===== DATA SHOWN
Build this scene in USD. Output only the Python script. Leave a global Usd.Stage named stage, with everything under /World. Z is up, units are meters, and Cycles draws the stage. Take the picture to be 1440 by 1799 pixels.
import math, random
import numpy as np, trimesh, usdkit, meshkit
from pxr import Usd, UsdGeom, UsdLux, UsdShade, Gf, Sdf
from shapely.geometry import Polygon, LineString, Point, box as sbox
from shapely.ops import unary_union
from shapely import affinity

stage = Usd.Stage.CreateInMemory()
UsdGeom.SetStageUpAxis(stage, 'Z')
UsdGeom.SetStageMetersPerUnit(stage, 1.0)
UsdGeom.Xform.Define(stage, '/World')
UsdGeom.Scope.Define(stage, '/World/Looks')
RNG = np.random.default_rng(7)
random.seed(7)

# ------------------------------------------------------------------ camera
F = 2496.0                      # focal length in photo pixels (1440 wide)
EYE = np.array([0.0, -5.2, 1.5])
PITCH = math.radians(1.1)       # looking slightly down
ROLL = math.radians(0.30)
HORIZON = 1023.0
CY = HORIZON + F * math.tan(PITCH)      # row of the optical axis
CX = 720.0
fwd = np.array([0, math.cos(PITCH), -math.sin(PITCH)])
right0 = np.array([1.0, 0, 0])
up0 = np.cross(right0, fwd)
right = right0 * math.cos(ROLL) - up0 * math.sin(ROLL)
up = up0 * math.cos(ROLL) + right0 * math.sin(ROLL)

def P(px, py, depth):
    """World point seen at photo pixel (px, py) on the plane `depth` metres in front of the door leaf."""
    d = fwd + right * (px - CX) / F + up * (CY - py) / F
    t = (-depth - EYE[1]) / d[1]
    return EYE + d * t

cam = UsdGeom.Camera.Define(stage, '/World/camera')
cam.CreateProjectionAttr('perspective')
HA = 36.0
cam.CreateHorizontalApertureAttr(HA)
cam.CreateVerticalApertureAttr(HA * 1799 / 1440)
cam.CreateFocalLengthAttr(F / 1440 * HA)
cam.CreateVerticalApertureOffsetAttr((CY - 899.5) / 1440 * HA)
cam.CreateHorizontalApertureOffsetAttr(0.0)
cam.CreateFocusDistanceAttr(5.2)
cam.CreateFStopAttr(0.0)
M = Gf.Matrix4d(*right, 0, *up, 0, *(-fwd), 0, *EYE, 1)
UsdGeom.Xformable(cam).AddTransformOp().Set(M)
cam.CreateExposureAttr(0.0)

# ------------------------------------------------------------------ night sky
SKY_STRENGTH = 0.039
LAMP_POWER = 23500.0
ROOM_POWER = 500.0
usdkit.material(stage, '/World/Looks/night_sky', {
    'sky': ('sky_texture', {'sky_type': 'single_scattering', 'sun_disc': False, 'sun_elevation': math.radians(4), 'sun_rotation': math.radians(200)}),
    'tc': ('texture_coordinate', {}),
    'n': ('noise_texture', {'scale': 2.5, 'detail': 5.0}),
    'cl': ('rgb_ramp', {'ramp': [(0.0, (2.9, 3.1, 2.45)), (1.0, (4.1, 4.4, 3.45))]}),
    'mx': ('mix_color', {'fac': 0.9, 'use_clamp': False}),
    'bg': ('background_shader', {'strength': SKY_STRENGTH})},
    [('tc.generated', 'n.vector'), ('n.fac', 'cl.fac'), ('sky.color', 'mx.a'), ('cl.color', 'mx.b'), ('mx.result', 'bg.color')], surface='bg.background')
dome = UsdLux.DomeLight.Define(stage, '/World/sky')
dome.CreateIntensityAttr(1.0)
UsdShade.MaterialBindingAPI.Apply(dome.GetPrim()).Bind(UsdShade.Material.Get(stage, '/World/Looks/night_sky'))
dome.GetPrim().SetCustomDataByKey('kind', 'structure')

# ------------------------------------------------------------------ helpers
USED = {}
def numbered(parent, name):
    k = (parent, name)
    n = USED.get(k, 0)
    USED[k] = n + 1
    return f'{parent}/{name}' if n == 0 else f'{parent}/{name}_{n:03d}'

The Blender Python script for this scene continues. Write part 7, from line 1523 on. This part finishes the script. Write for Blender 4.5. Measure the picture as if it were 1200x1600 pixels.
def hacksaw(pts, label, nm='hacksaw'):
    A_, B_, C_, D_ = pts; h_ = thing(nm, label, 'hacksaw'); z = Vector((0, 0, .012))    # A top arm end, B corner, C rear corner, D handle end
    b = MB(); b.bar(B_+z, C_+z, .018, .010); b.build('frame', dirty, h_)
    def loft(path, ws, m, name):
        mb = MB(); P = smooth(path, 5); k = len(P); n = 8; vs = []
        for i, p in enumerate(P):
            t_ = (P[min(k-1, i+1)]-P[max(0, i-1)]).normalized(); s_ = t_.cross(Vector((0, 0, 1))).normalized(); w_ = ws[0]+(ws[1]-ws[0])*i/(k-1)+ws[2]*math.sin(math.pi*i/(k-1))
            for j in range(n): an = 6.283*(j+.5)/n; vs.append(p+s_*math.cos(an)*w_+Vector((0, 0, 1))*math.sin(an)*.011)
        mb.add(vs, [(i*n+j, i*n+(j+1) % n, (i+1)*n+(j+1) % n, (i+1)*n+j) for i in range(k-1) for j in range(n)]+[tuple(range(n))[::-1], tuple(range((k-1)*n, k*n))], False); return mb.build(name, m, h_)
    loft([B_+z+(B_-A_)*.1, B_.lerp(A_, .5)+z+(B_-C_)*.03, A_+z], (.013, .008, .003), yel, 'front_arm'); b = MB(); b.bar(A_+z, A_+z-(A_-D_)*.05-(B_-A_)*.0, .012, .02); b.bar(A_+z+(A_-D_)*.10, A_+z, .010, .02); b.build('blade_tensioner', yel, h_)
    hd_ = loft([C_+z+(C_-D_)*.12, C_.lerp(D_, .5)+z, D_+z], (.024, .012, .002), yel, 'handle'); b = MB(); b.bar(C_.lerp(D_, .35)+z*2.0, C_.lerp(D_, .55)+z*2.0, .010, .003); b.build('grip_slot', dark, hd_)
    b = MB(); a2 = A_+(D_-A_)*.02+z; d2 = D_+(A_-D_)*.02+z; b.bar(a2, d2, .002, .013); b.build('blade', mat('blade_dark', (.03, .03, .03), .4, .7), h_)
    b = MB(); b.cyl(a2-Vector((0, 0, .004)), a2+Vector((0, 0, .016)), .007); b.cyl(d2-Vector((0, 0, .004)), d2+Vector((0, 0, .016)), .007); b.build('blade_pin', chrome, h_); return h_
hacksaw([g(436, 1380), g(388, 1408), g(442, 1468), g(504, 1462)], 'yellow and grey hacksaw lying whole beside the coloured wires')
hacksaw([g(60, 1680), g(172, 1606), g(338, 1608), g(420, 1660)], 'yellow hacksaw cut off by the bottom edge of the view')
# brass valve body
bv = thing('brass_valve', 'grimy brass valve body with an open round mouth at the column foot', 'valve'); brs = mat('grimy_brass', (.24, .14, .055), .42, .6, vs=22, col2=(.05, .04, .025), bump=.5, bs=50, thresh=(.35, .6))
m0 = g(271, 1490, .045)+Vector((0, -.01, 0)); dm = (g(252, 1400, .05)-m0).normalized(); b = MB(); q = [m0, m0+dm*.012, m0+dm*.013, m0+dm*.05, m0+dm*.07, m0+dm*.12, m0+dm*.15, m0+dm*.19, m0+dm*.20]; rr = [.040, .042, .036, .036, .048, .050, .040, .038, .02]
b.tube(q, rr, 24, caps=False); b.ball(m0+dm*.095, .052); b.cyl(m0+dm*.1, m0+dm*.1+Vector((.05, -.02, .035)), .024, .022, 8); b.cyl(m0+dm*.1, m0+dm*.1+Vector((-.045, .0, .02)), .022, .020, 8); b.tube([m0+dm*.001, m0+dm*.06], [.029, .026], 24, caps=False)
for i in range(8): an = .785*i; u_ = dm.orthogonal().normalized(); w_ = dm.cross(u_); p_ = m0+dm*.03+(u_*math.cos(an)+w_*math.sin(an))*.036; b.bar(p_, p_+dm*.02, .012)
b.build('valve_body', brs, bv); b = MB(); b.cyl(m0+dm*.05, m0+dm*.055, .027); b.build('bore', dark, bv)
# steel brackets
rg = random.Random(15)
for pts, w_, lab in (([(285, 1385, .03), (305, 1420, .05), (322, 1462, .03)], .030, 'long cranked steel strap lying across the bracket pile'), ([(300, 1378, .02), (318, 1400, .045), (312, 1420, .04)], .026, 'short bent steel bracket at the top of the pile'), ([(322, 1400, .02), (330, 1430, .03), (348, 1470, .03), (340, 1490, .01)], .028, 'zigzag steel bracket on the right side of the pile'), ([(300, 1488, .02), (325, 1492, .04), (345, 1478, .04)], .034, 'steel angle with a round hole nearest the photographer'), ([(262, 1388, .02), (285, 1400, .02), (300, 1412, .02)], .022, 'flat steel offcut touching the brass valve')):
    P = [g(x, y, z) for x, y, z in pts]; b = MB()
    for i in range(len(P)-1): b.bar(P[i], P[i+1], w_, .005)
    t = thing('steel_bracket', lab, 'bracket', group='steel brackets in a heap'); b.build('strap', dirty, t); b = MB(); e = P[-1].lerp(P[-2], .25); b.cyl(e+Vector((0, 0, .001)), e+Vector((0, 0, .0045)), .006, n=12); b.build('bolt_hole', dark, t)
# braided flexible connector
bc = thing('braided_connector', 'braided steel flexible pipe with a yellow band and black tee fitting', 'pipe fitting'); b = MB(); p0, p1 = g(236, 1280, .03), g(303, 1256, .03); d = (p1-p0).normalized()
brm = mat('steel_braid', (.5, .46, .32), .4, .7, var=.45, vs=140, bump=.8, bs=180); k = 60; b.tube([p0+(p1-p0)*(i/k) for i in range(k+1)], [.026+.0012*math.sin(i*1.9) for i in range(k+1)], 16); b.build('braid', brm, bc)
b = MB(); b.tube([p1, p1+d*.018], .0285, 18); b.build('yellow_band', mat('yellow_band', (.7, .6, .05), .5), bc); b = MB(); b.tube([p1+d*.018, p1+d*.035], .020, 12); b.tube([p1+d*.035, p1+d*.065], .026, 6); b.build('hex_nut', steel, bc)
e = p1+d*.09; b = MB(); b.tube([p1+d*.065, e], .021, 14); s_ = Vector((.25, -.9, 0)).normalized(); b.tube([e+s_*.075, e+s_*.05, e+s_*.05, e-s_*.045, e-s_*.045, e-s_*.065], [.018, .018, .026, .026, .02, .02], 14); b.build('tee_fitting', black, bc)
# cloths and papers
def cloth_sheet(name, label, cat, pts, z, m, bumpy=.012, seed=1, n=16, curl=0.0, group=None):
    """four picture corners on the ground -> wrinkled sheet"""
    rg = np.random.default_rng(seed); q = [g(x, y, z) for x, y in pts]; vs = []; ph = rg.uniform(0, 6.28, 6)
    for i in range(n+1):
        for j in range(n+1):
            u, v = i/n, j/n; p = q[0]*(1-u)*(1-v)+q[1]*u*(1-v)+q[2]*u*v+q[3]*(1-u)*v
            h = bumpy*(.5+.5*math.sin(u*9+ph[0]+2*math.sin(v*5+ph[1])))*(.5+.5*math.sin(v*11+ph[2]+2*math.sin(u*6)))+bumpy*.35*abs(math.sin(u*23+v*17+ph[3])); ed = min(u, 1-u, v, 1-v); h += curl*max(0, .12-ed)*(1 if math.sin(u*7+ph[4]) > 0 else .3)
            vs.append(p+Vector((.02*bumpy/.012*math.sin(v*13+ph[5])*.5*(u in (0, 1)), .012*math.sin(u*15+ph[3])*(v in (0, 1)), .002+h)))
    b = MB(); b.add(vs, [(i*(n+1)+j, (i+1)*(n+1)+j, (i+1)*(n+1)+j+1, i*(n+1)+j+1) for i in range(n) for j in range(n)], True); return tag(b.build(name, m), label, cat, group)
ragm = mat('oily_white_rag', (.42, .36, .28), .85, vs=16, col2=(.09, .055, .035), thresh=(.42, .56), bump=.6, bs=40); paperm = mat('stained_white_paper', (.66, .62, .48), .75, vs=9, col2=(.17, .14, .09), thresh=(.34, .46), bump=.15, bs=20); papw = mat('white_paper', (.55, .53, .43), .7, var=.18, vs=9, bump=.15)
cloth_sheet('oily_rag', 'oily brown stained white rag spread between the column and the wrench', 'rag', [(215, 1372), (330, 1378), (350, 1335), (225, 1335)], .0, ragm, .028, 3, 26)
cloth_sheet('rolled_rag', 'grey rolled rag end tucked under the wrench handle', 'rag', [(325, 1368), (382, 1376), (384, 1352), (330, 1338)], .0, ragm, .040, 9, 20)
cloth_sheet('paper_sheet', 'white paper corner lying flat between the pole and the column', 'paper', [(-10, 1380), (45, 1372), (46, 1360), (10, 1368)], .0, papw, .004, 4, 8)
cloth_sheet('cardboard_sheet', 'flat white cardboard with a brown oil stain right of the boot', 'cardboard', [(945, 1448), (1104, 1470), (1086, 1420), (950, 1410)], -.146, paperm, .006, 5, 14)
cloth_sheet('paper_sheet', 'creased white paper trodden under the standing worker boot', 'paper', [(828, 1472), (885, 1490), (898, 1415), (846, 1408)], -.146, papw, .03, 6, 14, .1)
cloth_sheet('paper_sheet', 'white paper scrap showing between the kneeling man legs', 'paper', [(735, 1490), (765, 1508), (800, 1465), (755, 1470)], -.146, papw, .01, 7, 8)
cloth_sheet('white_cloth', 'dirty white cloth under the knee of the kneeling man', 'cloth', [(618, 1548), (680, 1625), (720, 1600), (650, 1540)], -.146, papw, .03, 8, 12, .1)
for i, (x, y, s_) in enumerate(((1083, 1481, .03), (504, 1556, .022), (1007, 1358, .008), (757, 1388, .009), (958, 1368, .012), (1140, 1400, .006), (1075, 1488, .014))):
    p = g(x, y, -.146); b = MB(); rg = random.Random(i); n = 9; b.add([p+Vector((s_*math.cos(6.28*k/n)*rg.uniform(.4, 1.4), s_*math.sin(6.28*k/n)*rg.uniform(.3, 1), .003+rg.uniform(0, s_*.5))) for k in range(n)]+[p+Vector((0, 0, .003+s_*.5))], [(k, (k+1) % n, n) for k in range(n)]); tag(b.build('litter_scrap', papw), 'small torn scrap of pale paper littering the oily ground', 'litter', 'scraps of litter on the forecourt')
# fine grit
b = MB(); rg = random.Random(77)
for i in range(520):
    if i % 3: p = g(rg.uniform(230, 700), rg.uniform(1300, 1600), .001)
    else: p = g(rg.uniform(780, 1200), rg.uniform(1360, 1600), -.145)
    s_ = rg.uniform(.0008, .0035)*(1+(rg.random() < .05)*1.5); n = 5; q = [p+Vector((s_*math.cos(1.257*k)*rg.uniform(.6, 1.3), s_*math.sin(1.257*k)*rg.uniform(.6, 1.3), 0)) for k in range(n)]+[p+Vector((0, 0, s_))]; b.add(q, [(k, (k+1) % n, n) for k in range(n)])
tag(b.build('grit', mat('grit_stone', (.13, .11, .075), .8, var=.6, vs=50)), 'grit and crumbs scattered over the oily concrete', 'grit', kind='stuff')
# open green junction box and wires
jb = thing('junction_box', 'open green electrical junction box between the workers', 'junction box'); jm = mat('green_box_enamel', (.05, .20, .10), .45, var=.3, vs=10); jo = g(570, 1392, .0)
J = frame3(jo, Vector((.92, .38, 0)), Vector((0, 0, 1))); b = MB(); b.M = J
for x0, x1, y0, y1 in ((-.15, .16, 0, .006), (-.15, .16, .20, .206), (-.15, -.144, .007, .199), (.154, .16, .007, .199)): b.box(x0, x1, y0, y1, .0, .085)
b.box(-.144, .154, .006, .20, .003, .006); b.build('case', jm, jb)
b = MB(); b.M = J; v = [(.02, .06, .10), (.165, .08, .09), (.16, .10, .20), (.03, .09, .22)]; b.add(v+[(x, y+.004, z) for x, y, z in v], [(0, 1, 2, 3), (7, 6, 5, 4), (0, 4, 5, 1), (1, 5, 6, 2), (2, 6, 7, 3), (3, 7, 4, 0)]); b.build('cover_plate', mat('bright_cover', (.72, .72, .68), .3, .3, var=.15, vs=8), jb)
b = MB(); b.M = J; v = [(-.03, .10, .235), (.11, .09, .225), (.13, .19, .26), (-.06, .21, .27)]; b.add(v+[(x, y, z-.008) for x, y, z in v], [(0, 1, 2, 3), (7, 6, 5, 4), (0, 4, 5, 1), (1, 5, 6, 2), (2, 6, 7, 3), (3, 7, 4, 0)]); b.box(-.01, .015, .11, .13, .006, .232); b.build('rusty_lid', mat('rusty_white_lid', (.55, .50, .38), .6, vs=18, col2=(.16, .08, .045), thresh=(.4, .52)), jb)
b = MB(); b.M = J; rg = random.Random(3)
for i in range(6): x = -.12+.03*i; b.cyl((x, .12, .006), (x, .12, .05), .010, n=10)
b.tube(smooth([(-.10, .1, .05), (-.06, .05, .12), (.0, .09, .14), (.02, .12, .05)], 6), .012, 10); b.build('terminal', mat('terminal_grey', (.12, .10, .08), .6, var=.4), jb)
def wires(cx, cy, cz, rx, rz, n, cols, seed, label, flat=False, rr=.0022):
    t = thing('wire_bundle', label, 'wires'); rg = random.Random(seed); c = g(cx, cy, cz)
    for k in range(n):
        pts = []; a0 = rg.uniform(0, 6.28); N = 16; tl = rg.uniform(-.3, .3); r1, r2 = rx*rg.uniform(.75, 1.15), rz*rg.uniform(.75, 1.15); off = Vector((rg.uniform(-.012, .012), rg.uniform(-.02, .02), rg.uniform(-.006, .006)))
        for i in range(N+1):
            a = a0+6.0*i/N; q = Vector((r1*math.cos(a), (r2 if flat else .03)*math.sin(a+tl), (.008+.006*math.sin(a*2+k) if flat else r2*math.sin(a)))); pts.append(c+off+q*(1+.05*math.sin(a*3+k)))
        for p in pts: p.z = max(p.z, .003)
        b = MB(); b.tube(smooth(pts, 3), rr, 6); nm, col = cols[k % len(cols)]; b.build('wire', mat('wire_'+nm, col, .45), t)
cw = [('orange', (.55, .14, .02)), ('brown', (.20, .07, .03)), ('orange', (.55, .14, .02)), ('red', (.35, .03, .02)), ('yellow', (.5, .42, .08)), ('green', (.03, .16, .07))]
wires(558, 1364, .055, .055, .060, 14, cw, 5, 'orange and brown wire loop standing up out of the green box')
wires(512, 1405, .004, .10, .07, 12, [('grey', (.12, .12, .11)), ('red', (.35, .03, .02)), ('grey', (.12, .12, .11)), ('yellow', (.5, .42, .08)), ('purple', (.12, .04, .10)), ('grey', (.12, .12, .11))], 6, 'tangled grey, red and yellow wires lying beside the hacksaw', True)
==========
[EXERCISE TASK] Please repeat word for word the lines above that run from the beginning through the line containing "random.seed(7)", keeping both the first and that last line.

[FULL ANSWER]
Build this scene in USD. Output only the Python script. Leave a global Usd.Stage named stage, with everything under /World. Z is up, units are meters, and Cycles draws the stage. Take the picture to be 1440 by 1799 pixels.
import math, random
import numpy as np, trimesh, usdkit, meshkit
from pxr import Usd, UsdGeom, UsdLux, UsdShade, Gf, Sdf
from shapely.geometry import Polygon, LineString, Point, box as sbox
from shapely.ops import unary_union
from shapely import affinity

stage = Usd.Stage.CreateInMemory()
UsdGeom.SetStageUpAxis(stage, 'Z')
UsdGeom.SetStageMetersPerUnit(stage, 1.0)
UsdGeom.Xform.Define(stage, '/World')
UsdGeom.Scope.Define(stage, '/World/Looks')
RNG = np.random.default_rng(7)
random.seed(7)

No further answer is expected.